Exercise description: Begin with the line that contains "Build this scene" and end with the line that contains "from mathutils import Vector, Matrix", transcribing exactly each line in that stretch and no other.

*-*-*

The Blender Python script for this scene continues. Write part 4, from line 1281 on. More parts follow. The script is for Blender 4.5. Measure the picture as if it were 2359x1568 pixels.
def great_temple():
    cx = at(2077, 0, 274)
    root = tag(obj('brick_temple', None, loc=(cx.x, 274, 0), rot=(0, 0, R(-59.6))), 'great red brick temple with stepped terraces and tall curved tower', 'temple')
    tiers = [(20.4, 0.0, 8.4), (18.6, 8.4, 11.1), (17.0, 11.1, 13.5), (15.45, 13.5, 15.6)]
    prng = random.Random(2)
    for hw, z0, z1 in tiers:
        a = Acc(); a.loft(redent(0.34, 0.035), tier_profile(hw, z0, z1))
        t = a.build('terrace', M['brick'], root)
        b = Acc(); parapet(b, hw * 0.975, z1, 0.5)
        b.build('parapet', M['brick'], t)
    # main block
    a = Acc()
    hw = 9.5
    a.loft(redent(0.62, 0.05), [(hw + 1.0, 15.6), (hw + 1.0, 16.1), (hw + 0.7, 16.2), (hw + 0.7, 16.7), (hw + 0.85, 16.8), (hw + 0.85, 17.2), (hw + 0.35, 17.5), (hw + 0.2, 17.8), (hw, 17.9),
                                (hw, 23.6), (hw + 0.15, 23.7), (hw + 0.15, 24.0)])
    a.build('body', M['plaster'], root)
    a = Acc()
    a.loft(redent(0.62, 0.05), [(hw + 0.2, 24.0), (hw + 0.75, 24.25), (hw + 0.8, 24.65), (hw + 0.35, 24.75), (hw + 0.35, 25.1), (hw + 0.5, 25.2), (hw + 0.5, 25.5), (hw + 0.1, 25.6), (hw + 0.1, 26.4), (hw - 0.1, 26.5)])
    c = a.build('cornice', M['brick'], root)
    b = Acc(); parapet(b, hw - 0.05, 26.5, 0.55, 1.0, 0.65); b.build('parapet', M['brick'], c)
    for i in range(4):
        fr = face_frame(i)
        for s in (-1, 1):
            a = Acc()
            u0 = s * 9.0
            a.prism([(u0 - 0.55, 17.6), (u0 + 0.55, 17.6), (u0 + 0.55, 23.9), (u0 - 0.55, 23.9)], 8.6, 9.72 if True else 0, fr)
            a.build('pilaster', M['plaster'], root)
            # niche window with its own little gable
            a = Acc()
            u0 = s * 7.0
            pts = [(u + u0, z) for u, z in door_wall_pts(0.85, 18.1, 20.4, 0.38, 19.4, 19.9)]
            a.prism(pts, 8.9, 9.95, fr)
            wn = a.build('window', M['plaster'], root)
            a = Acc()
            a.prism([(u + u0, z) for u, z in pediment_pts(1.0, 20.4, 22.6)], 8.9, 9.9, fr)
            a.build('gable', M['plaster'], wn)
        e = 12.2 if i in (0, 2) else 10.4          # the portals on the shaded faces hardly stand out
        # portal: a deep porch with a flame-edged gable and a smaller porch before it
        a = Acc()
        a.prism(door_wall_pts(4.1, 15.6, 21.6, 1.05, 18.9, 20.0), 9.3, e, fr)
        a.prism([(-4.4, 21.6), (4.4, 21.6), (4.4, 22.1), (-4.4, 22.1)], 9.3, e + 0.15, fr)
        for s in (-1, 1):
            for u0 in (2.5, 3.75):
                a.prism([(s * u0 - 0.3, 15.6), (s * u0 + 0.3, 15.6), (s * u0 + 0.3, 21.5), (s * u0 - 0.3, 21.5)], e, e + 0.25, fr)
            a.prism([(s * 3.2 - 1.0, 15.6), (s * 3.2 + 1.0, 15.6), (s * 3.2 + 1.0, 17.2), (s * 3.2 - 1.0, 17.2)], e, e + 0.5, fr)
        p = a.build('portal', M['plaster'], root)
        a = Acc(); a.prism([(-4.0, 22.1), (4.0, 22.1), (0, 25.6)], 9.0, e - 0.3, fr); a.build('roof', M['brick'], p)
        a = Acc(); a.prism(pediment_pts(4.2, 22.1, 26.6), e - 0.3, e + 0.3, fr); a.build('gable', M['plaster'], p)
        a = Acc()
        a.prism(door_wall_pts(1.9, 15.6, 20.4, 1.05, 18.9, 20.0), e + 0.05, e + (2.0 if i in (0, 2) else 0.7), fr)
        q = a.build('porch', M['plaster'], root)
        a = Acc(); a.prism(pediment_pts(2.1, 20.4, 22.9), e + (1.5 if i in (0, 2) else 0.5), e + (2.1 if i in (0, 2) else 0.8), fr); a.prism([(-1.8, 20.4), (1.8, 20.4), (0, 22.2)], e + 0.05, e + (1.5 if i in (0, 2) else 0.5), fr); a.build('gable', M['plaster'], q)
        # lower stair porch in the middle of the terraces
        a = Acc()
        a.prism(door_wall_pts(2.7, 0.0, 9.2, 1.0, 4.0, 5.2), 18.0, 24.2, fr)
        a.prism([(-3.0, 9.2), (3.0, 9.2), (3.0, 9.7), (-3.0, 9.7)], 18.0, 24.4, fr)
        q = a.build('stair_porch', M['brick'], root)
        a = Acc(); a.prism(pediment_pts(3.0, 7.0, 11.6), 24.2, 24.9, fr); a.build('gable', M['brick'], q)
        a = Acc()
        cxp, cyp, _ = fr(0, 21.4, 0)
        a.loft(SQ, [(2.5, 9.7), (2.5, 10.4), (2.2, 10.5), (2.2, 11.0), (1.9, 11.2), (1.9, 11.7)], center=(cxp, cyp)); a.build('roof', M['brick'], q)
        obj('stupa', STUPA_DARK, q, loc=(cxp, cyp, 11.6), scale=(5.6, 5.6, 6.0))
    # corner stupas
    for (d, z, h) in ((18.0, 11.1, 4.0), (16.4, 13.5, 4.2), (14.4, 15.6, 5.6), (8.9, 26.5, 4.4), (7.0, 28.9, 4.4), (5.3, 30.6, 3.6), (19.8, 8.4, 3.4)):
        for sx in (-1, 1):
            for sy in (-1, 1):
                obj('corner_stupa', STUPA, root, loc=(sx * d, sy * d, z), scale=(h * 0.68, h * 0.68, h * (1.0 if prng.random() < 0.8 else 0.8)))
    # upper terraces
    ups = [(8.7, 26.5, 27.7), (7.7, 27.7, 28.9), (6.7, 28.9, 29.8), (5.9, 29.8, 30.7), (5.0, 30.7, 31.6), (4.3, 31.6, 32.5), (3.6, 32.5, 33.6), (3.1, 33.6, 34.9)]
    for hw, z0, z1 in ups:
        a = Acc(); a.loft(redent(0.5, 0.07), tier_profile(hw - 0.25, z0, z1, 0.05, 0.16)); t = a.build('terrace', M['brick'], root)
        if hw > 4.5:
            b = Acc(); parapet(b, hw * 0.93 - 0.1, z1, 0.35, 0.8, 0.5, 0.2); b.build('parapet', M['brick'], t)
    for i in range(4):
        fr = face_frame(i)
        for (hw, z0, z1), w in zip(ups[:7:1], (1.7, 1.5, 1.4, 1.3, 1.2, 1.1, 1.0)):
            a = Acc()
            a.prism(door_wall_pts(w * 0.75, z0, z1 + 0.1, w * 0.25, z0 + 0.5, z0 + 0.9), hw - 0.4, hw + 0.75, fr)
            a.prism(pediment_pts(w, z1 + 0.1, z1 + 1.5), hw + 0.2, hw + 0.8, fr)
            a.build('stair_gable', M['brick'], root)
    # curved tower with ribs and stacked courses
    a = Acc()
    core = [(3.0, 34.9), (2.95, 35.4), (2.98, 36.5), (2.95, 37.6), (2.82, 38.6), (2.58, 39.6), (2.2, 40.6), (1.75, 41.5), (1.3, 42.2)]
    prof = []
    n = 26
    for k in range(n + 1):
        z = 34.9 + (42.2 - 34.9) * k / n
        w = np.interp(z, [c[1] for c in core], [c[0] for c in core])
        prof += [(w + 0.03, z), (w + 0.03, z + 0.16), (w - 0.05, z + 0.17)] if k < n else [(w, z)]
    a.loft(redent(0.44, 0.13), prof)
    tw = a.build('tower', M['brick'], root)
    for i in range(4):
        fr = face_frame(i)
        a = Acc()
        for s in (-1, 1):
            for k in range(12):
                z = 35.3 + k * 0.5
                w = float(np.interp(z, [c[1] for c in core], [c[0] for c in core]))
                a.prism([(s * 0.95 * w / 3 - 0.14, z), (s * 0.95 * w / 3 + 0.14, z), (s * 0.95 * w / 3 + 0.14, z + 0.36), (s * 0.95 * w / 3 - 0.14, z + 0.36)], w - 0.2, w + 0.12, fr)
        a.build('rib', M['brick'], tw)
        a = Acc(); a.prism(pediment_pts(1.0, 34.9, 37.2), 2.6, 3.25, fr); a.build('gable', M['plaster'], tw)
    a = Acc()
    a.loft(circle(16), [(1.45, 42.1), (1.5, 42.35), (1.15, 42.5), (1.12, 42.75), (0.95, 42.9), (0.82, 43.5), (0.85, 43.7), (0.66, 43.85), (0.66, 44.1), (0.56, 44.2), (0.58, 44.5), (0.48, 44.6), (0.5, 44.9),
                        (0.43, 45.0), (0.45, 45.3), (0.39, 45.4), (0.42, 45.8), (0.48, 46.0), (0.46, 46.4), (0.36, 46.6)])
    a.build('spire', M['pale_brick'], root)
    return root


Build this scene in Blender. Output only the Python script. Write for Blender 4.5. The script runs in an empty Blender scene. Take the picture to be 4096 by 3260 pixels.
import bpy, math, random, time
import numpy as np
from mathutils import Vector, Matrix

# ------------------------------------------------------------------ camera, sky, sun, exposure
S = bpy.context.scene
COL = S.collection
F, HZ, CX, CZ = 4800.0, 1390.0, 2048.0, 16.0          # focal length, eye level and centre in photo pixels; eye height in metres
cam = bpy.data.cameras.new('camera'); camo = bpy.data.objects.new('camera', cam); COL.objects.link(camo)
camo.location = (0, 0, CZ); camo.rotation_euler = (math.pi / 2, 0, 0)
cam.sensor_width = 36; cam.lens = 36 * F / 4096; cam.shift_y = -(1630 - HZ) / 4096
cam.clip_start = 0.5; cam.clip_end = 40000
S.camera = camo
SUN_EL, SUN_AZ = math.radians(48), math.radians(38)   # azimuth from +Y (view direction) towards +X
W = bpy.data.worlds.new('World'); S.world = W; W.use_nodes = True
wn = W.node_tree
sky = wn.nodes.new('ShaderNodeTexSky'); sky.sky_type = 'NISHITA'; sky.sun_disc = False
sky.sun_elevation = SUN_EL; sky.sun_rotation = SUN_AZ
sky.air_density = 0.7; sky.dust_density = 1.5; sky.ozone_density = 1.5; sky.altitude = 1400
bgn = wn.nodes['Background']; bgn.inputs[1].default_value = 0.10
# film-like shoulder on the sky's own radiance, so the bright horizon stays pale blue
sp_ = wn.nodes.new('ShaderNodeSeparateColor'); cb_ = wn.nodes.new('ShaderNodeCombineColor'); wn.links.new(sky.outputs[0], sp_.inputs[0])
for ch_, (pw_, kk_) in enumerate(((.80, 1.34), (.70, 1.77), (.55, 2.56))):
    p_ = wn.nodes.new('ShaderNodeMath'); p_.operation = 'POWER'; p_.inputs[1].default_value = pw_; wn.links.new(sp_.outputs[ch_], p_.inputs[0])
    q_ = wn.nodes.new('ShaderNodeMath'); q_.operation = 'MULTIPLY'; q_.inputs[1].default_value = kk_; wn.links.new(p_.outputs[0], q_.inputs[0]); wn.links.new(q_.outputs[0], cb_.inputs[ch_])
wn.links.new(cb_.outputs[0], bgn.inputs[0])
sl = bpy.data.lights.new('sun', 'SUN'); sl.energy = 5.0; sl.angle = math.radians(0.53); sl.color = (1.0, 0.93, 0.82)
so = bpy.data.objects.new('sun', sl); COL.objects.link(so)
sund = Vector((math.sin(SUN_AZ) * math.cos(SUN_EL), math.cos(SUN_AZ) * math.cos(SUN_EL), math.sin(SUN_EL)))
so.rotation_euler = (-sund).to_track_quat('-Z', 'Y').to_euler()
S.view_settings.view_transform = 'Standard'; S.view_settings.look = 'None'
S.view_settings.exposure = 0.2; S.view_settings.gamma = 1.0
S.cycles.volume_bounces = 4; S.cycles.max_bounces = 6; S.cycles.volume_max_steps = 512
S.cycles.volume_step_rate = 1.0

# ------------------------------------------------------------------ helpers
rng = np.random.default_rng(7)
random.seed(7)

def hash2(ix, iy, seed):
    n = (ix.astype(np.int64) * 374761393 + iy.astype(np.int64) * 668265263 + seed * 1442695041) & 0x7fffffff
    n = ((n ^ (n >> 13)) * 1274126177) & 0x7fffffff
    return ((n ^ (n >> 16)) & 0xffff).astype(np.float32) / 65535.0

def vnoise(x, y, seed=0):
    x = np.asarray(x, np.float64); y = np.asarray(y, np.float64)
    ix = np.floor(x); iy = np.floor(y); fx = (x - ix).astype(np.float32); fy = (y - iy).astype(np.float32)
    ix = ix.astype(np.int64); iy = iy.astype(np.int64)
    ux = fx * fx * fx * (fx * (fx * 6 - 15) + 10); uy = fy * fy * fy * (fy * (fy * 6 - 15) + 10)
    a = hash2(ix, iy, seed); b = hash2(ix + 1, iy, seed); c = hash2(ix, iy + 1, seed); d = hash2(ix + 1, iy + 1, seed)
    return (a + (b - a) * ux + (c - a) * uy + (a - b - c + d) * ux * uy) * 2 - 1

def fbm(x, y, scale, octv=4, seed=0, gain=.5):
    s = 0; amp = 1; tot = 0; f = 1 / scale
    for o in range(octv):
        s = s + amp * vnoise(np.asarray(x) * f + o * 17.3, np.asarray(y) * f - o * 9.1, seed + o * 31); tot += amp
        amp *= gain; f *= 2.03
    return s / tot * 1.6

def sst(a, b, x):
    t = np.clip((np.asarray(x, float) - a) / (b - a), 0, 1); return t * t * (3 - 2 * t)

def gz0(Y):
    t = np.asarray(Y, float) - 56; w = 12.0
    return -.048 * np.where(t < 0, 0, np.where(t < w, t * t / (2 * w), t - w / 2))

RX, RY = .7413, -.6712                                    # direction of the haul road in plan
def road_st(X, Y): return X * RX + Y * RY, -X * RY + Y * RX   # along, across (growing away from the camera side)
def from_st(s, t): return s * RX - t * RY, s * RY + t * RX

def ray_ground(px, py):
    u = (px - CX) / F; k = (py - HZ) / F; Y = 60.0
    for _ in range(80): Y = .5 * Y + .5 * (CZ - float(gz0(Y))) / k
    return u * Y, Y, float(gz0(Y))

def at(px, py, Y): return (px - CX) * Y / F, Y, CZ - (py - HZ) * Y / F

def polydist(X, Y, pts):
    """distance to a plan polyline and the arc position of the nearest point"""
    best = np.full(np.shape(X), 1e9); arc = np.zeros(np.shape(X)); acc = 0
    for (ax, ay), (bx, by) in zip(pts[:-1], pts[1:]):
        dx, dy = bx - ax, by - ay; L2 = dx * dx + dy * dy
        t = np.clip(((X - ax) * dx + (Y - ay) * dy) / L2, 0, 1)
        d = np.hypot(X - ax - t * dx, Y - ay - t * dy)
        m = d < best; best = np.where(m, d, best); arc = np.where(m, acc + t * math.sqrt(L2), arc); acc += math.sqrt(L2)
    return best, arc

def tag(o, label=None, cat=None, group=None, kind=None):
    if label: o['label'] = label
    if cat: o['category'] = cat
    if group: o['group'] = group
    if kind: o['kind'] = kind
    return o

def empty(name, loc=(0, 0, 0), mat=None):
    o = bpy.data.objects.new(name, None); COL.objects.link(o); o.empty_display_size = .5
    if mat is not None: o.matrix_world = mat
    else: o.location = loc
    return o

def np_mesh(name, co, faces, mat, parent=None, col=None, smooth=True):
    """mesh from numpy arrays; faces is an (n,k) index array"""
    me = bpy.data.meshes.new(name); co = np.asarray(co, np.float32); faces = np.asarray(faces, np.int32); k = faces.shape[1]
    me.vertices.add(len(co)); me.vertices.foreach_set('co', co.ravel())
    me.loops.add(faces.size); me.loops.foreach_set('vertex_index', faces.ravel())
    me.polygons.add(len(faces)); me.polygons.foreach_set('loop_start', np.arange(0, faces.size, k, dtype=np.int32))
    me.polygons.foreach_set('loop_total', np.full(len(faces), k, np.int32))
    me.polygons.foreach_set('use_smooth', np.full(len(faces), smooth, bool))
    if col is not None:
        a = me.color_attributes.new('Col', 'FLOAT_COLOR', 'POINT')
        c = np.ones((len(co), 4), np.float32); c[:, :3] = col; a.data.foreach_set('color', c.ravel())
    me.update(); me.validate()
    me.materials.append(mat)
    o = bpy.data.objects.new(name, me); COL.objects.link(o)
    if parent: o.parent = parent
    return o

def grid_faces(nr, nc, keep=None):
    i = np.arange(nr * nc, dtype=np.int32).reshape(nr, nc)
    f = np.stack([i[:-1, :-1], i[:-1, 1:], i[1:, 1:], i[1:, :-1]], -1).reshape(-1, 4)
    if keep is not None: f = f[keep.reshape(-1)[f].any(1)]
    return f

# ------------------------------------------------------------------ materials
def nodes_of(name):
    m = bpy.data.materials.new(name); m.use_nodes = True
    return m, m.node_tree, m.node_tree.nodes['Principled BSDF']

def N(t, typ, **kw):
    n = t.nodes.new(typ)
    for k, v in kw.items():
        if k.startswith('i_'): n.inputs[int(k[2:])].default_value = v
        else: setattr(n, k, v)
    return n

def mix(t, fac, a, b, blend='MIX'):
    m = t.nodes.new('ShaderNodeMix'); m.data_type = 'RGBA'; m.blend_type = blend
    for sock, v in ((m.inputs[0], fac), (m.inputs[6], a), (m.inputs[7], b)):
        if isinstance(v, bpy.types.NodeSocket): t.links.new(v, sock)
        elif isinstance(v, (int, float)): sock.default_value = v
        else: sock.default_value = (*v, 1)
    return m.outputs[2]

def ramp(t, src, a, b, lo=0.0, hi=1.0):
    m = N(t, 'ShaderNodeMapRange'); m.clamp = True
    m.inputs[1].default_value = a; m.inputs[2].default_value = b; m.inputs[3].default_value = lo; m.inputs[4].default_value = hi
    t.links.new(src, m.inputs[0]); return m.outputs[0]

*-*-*

The response:
Build this scene in Blender. Output only the Python script. Write for Blender 4.5. The script runs in an empty Blender scene. Take the picture to be 4096 by 3260 pixels.
import bpy, math, random, time
import numpy as np
from mathutils import Vector, Matrix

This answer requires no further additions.